Black Beans and the No CSA Blues

About the third night of black beans in a row (black beans with squash galette, black beans and rice, black beans in tacos), I realized I had the No CSA Blues – inertia, listlessness in the grocery store, a failure of imagination. It’s not that the Co-op doesn’t have food, but I’m missing the guidance – and the box of prompts.

I loved our CSA in Alaska – no matter the short season and the preponderance of greens and beets – it was a thrill to have freshly harvested vegetables on the Last Frontier. But the dependence I’ve formed on the Red Dog’s produce is more extreme. I rarely write a proper list from a recipe and take it to the store. I like best to make do with what’s in the fridge. So without the CSA I come up short. In Red Dog’s CSA season (all but a couple of months of the year), there’s always something good.

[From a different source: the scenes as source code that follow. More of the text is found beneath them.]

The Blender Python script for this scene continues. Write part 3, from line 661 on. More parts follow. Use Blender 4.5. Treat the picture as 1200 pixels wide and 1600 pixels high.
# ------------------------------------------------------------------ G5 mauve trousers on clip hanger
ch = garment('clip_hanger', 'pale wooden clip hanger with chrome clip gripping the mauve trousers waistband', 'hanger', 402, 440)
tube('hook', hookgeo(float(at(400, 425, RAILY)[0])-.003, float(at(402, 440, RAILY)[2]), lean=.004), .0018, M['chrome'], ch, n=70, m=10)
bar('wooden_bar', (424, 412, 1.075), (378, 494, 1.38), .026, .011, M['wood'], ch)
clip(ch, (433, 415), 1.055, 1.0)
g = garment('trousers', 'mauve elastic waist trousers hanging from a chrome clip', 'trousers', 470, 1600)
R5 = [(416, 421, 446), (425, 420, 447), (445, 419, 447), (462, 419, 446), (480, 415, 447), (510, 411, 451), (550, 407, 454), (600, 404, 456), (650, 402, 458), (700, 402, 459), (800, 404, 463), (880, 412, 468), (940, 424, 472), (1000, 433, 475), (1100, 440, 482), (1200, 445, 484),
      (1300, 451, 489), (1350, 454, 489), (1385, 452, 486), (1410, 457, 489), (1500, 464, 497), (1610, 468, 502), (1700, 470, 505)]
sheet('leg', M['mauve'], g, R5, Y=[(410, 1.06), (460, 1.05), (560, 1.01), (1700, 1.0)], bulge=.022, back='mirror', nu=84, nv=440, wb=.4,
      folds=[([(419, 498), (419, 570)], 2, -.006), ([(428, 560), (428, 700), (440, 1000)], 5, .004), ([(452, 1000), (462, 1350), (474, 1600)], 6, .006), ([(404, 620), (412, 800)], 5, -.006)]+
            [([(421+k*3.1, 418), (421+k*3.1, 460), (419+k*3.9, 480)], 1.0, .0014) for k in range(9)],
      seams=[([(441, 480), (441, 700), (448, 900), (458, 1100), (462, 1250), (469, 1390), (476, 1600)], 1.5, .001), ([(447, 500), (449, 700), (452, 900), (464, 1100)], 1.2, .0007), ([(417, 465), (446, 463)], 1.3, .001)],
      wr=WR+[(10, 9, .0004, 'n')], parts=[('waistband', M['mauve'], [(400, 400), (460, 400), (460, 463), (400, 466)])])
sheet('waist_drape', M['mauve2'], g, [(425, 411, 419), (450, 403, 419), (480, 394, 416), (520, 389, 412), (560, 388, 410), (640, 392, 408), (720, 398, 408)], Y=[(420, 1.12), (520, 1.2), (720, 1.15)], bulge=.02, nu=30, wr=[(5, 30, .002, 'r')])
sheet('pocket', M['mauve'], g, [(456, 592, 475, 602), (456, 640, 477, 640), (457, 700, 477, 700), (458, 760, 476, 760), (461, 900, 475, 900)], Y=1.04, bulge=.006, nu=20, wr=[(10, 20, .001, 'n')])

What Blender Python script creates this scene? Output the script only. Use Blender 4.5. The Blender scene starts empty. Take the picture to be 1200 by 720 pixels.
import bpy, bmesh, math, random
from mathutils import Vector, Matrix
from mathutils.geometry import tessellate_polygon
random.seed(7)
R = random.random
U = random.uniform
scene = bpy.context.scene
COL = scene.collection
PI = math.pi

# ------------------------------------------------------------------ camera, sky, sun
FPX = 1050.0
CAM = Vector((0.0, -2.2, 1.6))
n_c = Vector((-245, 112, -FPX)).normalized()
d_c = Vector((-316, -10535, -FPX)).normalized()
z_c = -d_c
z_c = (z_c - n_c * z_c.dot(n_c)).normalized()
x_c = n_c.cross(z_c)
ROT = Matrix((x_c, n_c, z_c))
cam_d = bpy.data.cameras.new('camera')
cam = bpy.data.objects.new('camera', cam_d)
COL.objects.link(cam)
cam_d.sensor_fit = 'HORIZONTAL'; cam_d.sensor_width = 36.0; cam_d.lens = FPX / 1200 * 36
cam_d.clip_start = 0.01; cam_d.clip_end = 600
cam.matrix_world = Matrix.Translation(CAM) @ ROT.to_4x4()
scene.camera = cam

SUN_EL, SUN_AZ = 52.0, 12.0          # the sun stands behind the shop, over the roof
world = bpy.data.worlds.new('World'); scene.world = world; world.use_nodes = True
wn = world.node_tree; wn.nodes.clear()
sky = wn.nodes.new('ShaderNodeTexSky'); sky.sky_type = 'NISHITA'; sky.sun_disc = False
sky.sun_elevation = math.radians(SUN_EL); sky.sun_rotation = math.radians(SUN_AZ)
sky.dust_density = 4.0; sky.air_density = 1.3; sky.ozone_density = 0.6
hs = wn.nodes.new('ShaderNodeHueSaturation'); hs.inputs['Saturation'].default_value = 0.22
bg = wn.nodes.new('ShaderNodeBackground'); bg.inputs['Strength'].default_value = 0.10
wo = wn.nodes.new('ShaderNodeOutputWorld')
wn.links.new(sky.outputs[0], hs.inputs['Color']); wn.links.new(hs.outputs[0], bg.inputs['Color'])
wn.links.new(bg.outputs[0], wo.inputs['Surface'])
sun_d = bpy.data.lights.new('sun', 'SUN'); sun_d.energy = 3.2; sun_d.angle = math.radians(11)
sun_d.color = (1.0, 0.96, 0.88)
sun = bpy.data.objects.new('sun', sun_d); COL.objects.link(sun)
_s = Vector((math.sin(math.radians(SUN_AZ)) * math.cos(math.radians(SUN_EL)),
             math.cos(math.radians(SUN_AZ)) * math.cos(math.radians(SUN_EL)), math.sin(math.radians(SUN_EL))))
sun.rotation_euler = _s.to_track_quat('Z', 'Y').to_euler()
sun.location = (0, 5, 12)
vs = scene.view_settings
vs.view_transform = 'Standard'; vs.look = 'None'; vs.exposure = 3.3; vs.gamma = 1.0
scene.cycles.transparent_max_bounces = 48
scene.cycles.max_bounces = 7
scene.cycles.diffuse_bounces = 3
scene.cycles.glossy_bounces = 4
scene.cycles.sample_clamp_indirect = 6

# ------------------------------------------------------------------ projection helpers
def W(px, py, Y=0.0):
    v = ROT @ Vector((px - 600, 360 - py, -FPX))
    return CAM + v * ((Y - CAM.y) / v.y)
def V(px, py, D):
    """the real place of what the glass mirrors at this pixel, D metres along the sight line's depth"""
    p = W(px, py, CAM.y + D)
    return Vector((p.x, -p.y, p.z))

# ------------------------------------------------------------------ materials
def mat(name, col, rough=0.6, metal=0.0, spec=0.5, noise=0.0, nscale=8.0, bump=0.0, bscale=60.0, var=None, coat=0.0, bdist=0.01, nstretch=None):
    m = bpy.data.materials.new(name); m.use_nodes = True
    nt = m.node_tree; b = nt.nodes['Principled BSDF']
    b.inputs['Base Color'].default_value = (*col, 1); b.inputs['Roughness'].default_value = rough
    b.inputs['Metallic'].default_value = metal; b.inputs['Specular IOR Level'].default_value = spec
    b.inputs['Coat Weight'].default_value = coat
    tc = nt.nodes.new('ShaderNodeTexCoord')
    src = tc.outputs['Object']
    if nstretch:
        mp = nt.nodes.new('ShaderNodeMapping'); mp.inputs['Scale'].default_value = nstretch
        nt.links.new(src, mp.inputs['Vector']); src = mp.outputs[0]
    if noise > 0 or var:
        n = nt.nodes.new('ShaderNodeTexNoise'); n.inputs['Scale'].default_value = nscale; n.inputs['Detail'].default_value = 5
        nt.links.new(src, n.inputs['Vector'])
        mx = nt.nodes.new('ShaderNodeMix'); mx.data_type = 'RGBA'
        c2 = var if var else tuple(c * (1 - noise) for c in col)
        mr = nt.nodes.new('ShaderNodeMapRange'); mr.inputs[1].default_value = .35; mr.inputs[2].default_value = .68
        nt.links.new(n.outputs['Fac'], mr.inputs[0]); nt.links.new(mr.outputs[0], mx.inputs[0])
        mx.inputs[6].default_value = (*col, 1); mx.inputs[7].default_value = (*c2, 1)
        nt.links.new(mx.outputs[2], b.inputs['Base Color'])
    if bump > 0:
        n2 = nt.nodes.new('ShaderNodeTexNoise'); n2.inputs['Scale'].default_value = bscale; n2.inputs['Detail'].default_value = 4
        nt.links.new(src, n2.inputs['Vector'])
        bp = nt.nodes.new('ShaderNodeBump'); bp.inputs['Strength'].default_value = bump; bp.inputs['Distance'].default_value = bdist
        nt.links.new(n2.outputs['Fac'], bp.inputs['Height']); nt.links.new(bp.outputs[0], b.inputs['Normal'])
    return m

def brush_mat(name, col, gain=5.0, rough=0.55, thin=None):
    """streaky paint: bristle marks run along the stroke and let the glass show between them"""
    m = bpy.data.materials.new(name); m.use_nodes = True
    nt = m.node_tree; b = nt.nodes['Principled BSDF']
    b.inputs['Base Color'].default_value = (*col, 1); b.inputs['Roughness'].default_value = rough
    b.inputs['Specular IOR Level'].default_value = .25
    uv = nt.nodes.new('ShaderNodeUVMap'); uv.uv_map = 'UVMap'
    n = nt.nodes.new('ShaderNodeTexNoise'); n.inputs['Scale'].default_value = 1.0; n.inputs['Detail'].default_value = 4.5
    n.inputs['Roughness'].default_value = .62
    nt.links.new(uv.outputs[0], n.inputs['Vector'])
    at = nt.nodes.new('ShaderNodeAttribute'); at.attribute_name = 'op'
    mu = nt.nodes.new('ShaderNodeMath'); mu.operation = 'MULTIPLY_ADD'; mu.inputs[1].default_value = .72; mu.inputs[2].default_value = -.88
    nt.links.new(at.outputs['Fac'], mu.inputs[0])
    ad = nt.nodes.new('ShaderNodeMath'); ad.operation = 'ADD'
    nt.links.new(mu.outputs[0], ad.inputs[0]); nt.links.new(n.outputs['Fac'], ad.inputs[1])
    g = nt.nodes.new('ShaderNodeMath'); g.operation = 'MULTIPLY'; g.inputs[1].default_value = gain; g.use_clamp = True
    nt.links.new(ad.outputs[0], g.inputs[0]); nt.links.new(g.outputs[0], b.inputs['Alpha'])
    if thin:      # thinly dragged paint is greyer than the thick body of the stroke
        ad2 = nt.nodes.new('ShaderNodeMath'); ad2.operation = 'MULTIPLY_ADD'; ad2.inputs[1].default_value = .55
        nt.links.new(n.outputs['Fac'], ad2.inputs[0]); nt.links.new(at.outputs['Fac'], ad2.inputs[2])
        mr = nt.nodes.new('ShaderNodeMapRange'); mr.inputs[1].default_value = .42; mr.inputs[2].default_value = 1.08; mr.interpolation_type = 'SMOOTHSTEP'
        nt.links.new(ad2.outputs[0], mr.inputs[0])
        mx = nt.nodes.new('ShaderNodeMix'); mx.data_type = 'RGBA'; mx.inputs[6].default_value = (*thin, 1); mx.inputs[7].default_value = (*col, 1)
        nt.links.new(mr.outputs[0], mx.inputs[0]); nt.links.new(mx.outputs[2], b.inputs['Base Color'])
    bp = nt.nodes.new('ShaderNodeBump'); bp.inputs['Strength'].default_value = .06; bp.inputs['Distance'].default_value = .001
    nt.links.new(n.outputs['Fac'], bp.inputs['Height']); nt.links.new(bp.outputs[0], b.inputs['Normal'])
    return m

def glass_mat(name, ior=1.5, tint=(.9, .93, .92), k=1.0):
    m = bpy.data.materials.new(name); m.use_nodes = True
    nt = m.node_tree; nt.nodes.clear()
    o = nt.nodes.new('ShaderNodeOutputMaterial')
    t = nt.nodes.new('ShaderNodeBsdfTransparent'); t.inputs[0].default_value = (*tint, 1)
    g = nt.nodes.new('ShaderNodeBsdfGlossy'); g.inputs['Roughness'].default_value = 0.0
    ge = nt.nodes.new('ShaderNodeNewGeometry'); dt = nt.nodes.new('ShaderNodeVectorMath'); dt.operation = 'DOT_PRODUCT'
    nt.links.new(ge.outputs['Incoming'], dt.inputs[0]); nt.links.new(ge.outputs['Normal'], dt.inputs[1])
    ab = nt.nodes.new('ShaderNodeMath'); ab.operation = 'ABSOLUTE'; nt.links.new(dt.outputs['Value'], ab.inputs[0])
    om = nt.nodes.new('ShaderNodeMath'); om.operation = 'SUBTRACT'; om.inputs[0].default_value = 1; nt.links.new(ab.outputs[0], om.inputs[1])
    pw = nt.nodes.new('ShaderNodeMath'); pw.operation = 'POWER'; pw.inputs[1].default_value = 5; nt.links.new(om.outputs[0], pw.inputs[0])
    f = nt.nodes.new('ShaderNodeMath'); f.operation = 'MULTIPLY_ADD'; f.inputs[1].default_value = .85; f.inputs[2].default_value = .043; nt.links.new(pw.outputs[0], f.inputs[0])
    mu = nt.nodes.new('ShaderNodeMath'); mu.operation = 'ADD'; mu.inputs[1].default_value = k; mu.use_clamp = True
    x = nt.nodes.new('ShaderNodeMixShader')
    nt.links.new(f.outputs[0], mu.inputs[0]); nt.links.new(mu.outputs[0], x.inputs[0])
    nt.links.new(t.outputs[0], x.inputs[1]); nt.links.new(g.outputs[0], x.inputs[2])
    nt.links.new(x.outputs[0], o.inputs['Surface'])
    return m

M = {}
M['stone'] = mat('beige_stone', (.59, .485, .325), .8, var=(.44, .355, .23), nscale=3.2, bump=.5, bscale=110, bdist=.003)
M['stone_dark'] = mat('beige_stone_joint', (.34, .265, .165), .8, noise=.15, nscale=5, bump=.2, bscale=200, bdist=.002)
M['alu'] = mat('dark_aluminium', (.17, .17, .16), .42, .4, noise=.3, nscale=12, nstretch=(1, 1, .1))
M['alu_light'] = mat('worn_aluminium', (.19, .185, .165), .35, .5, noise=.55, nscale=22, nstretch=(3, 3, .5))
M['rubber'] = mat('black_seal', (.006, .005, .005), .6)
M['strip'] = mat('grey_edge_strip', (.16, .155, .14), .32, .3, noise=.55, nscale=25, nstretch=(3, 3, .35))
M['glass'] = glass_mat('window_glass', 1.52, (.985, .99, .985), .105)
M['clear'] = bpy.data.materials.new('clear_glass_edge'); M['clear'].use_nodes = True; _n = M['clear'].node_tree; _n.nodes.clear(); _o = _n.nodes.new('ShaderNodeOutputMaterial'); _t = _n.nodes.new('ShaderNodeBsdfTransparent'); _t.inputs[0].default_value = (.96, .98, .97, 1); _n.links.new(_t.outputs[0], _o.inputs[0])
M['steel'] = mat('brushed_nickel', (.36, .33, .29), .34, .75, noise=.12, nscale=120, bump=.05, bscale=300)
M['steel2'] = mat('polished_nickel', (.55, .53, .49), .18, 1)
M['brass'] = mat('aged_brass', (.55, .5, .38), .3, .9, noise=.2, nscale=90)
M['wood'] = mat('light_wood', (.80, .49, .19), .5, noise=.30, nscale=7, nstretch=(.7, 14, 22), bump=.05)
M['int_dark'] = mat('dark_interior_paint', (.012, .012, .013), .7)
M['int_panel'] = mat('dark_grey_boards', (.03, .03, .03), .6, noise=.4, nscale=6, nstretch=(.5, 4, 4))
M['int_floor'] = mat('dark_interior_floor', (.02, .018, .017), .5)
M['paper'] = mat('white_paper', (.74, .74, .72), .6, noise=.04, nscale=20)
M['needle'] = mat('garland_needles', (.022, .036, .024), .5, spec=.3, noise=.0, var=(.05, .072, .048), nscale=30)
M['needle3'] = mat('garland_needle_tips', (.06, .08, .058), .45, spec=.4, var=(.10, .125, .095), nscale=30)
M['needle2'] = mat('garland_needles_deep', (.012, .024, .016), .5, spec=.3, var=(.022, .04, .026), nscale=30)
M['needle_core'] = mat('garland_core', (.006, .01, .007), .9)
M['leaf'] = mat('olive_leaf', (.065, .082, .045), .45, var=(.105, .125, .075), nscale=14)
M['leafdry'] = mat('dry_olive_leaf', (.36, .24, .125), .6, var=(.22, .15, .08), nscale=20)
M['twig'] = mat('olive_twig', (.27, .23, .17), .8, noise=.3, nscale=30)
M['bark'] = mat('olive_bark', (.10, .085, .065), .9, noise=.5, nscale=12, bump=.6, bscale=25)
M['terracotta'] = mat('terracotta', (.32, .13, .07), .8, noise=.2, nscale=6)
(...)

With the young couple who joined us in Hawaii we talked about black beans (in addition to cats), and they asked about cooking them. So – a little black bean cooking encouragement for dried bean beginners (like I was before the blog). Martha Stewart’s recipe has become second nature (supplied a year ago by the mother of my young friend). While simple, beans need time on the stove, so they’re good to cook on a Saturday – or an evening while watching a movie.

In spite of Bittman’s advice, I do soak two cups of beans overnight. They serve as sign of intention when I wake up to plumper beans pushing through the water over top of them. I add more water to cover till I’m ready to cook.

Rinse the beans and put in a big pot. The recipe calls for eight cups of water – but seven cups with well-soaked beans is adequate. You want enough so the beans stay covered during cooking, but not so much that you end up with more bean broth than you want.

Throw in two onions, just peeled and quartered, five garlic cloves peeled and smashed with the handle of a knife. Add two tablespoons of red vinegar. I take Bittman seriously about salt during cooking. I add a teaspoon to begin with, and try to remember the other mid-way in the cooking.

Bring to a boil, then reduce heat and set the timer for 90 minutes or so. (This is where gas stove cooks have advantage. It took a while to figure out the right knob position on my fluctuating electric stove.) Batches of dried beans vary also – older beans take longer to cook.) Sometimes I cook longer than the 90 minutes – being sure water continues to cover.

A year’s worth of bean pots and bean posts have taught and rewarded me. They freeze beautifully and make easy weekday meals.